Comme dans les autres secteurs, pour que de nouvelles technologies puissent être introduites, les gouvernements et les autorités doivent modifier les réglementations existantes ou en créer de nouvelles. Sachant que le transport maritime est une activité internationale, de telles modifications nécessiteraient la prise en compte d’enjeux politiques, sociétaux et économiques complexes. En outre, la cybercriminalité représente une menace croissante au niveau mondial, indépendamment des frontières commerciales. La mise en œuvre de TIC avancées exigera un niveau de sécurité extrêmement élevé. Par ailleurs, les investissements dans les nouvelles technologies, ainsi que leur mise en œuvre, sont très coûteux, ce qui limitera la capacité de déploiement de ces technologies.
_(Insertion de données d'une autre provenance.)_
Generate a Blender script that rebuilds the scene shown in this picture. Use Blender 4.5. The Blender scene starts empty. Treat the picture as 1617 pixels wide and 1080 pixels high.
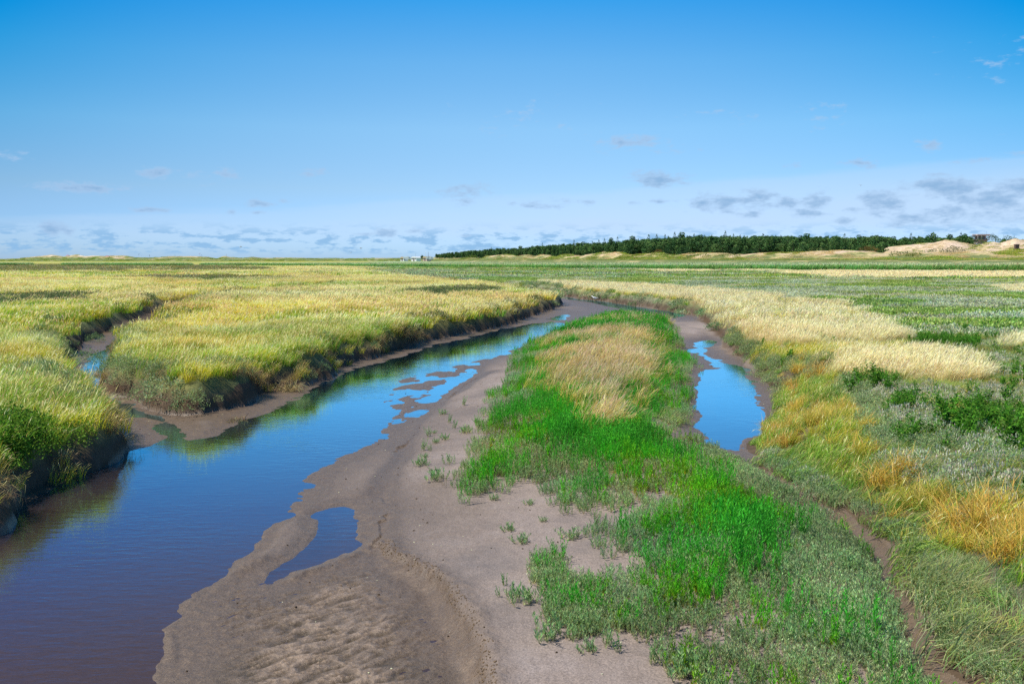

On attend des gens de mer qu’ils s’adaptent à de tels changements. Les gens de mer accueillent favorablement la numérisation quand elle assure leur sécurité et leur sûreté. Cependant, par le passé, les progrès technologiques s’accompagnaient d’exigences de formations adaptées pour les gens de mer. Ces derniers ont été confrontés aux revers de tels progrès – y compris ceux qui pouvaient leur être fatal ou les exposer à des risques de pollution. Pire encore, les gens de mer ont été incriminés et parfois criminalisés. Aujourd’hui, ce sont les gens de mer qui s’inquiètent des incertitudes auxquelles ils vont être confrontés. Méritent-ils d’être préoccupés de la sorte alors qu’ils jouent un rôle de tout premier plan dans 90% du commerce mondial ? Les gens de mer ont le droit de savoir ce qui se passe. Et nous, l’ITF, devons informer et soutenir les gens de mer ainsi que nos affiliés dans la perspective des changements à venir.